Alyssa Veiga e as irmãs Andressa e Priscila Zgoda compartilham histórias de ter nascido, crescido e, posteriormente, fugido da seita “A Família”. Hoje em dia, elas relatam que não conseguem se adaptar ao mundo “real”.
Seus pais, influenciados pelo movimento, uniram-se ao grupo quando tinham apenas 17 e 18 anos. O ambiente hippie e musical da seita, fundada por David Berg em 1968, marcou a infância de Alyssa entre estadas no México e no Rio de Janeiro.
A “Família”, antes conhecida como “Os Meninos de Deus”, proporcionou uma infância isolada para Alyssa, que só ingressou na escola aos 14 anos. Somente décadas depois, ela compreendeu a extensão da violência à qual foi submetida. Andressa e Priscila Zgoda, agora com 32 e 29 anos, respectivamente, também compartilham histórias semelhantes de abuso na seita.
“Já não era uma comunidade fechada, tínhamos um pouquinho mais de contato com o mundo. Então eu pedi para sair [da seita], porque não tínhamos direito ao estudo. Nossos livros sempre vinham de doações, sem sequência material. Era o que tinha disponível, nunca tinha estudado de forma correta até então”, lembra Priscila.
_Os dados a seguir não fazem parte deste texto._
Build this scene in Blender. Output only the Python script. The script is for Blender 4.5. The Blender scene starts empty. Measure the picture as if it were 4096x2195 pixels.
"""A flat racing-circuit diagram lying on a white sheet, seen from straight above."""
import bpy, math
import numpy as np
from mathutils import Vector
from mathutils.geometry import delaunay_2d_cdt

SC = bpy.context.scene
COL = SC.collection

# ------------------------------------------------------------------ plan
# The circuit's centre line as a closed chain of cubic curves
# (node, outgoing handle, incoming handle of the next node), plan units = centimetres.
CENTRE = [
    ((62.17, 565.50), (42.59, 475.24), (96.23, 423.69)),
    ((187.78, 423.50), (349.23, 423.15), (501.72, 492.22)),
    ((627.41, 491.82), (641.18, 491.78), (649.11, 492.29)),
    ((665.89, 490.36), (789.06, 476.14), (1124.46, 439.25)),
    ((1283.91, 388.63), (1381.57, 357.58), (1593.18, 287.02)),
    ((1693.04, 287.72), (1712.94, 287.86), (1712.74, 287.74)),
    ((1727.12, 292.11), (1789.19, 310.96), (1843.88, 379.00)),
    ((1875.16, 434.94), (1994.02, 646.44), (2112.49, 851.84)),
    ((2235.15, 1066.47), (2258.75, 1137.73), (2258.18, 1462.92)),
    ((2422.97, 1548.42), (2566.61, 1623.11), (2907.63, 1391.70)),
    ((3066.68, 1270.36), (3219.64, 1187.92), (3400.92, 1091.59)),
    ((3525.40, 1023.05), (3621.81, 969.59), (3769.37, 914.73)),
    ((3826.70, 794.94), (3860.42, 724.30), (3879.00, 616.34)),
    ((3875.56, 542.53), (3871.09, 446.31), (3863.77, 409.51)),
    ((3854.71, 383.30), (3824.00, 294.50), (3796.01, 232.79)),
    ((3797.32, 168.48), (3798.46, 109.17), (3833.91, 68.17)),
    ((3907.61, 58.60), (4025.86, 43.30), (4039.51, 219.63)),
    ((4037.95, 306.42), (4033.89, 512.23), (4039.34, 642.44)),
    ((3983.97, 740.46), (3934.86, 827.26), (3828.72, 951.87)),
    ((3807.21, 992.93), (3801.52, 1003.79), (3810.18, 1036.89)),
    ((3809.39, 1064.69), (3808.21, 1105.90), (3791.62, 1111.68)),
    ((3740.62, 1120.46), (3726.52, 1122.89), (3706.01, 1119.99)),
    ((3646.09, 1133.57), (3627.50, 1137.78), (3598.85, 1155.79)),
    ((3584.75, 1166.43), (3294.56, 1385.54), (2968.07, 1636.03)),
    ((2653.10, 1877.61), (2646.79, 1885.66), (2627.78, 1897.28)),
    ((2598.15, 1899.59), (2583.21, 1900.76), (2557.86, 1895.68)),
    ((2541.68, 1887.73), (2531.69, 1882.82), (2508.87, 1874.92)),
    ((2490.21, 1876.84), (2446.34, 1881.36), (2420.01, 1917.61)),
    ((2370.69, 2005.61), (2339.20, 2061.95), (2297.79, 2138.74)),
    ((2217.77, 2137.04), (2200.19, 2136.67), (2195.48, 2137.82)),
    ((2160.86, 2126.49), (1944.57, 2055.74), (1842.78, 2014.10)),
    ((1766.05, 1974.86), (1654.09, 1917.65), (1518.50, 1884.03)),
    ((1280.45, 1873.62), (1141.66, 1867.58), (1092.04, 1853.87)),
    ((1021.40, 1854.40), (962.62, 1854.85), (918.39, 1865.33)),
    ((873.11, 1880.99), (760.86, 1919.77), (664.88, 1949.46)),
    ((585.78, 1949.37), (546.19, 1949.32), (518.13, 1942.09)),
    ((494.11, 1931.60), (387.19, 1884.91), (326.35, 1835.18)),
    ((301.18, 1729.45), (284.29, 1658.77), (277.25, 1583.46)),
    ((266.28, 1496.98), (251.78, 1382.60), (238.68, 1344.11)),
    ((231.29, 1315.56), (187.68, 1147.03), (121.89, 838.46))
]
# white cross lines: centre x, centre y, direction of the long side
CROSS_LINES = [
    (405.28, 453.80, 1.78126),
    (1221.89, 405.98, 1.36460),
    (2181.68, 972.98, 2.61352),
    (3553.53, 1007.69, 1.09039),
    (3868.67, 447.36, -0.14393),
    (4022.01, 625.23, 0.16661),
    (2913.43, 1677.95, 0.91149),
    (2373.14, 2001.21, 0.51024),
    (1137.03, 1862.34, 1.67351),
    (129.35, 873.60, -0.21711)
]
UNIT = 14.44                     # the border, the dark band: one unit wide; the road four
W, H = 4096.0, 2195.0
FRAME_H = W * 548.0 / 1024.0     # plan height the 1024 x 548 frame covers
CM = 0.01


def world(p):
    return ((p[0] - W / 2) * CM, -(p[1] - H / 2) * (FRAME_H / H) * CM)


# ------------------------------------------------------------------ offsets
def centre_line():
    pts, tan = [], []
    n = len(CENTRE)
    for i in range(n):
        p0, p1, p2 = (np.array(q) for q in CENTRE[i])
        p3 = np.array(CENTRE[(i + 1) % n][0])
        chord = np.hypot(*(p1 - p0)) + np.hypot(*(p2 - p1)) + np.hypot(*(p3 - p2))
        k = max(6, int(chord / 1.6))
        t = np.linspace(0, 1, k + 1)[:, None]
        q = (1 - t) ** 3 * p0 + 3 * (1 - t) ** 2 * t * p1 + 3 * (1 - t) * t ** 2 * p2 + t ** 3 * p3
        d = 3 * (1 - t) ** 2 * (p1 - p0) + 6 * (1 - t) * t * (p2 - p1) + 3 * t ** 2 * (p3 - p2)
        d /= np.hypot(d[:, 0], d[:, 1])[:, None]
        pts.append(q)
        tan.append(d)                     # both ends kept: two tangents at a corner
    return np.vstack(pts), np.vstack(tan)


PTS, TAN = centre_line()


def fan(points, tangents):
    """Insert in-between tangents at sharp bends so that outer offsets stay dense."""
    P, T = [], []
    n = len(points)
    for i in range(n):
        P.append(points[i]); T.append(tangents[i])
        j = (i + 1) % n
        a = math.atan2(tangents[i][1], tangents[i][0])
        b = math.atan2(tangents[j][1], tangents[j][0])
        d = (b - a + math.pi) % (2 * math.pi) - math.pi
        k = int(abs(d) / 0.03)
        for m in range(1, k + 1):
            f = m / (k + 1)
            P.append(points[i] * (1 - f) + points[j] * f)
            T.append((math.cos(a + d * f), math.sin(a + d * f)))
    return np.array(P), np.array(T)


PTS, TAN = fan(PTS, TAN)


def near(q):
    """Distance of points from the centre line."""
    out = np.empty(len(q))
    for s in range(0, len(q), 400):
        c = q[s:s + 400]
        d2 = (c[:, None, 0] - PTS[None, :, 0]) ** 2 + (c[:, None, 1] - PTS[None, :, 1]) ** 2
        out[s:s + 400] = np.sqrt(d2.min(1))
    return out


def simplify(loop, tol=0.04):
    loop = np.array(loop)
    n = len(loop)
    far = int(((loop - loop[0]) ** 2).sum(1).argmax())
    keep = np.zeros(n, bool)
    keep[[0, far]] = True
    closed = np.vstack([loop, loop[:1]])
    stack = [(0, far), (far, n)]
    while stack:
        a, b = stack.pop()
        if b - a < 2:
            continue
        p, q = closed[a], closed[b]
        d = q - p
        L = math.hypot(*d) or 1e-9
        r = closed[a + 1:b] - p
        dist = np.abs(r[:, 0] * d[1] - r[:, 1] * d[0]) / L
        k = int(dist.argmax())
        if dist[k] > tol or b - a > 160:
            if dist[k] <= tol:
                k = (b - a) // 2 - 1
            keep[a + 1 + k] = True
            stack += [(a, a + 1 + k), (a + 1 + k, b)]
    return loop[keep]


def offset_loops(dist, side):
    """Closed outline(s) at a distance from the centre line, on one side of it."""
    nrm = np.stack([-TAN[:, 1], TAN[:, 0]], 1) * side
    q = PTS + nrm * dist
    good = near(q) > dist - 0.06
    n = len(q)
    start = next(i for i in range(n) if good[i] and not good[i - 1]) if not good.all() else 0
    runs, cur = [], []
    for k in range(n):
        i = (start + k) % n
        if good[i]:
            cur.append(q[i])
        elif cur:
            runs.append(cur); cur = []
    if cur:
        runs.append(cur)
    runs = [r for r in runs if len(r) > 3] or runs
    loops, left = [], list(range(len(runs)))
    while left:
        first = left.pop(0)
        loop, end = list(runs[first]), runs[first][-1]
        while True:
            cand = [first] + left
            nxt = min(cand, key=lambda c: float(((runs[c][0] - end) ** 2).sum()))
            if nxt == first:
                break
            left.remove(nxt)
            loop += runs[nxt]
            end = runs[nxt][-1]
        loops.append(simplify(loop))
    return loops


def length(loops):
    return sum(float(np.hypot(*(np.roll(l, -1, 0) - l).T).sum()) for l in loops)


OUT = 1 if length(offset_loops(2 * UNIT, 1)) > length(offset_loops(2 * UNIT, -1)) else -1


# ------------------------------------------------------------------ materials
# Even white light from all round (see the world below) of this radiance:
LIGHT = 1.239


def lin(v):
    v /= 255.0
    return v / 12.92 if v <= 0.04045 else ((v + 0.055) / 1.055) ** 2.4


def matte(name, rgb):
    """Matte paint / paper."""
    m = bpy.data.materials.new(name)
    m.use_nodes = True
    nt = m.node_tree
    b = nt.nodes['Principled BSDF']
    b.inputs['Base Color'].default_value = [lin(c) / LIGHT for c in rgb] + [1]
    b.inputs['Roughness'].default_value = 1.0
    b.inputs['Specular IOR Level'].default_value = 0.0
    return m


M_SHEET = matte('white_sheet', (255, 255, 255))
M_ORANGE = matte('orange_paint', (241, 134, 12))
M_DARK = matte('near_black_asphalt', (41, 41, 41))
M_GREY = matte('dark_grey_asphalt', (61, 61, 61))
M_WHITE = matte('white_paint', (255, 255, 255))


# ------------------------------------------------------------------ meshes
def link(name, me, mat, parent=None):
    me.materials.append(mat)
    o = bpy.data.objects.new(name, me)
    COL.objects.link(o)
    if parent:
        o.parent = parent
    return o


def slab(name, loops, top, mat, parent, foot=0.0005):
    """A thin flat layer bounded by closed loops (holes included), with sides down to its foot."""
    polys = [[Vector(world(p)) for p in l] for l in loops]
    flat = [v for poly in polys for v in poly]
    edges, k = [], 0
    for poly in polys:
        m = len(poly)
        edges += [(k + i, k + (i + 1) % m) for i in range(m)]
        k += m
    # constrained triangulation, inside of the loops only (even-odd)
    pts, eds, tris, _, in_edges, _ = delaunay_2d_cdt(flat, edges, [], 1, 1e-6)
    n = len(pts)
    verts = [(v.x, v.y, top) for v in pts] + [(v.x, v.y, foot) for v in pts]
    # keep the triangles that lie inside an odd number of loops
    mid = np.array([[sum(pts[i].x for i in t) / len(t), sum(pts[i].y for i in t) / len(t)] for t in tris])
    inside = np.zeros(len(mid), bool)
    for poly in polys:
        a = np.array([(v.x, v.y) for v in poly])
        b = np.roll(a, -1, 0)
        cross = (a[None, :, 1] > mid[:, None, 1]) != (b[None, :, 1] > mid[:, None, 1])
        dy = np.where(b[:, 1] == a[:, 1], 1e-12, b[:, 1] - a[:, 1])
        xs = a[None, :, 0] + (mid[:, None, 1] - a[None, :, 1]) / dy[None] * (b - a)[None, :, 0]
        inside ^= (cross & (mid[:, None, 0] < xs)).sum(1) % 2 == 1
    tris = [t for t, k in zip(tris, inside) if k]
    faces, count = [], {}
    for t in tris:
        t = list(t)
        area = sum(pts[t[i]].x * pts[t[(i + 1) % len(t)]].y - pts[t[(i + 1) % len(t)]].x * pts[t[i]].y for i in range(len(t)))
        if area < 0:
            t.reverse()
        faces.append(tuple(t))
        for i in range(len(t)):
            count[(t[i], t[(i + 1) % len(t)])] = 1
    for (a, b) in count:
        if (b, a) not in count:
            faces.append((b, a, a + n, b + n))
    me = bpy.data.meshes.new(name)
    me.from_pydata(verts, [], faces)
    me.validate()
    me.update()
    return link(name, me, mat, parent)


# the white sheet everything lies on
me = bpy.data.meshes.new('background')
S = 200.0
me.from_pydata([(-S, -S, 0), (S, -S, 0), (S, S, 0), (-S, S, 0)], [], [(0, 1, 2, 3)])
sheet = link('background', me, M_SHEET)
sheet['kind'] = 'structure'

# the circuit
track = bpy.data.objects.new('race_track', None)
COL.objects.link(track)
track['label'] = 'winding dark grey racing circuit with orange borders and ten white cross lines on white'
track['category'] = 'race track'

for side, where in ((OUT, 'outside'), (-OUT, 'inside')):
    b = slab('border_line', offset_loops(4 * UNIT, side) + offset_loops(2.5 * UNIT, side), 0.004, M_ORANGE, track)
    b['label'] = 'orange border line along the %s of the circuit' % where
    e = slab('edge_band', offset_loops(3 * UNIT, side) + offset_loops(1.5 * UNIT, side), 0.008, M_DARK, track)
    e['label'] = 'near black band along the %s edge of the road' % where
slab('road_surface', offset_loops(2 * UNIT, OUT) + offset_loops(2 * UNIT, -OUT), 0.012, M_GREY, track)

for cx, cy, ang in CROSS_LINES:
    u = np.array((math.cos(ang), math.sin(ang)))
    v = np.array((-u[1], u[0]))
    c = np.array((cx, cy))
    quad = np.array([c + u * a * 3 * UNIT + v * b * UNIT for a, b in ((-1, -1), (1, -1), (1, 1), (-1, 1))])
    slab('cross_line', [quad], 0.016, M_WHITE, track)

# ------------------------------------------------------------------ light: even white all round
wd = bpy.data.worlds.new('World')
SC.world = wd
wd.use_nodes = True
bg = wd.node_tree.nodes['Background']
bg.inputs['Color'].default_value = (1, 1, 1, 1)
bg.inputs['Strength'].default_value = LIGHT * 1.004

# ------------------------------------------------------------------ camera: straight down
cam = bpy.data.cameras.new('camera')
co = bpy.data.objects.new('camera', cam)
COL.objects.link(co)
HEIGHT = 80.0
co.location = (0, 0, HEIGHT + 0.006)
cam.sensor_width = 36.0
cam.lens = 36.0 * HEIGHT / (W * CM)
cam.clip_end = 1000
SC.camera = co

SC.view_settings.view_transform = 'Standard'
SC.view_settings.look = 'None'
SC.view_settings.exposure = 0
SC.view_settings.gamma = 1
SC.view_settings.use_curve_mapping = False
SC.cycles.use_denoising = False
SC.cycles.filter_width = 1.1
“Ele sempre batia de frente com muitas informações e queria sair. Chegou um momento em que não conseguia mais aceitar”, conta Andressa.
Na época, Alyssa, Andressa e Priscila, todas com idades entre 14 e 15 anos, enfrentaram a dura realidade de que teriam que “recomeçar do zero”. Esse recomeço envolveu a necessidade de frequentar o supletivo para obter um diploma da educação básica. Posteriormente, elas buscaram ingressar no colégio para concluir o ensino médio, visando adquirir conhecimentos essenciais para conseguir emprego e garantir sua subsistência.
“Lembro que ia muitas vezes ao shopping só para sentar e ver como as pessoas agiam, como interagiam, o que faziam. Me sentia completamente fora da casinha. Não tinha as mesmas referências e, até hoje, quando falam que algo é da minha época, não sei do que estão falando”, conta Priscila.
Alyssa também diz que precisou “reaprender tudo”. Quando entrou finalmente no colégio, após anos estudando em casa, percebeu que era diferente das outras pessoas em muitas coisas.
“Foi bem pesado e confuso chegar ao ensino médio, um choque cultural. Era uma completa estranha e tinha de inventar respostas para algumas perguntas: ‘De que escola você veio? Por que você fala tão bem inglês?’. Tive colegas da seita que me acompanharam nisso e todo mundo sofreu, ninguém queria ser esquisito. Não sabíamos fazer amizade e tínhamos de guardar muitos segredos”, relata.
Andressa também disse que acordava gritando relembrando o que já havia vivido: “Tinha pesadelo revivendo tudo. Acordava gritando, chorando e sempre ficava imaginando muitas cenas que eu tinha passado”.
Priscila disse ainda que o pai se arrepende do que fez: “Fiquei horrorizada e muito revoltada, porque entramos nisso sem poder escolher. É um dos maiores arrependimentos do meu pai, que pede desculpas constantemente e diz que tinha esperança de que tudo fosse um projeto de Deus, que salvaria vidas”.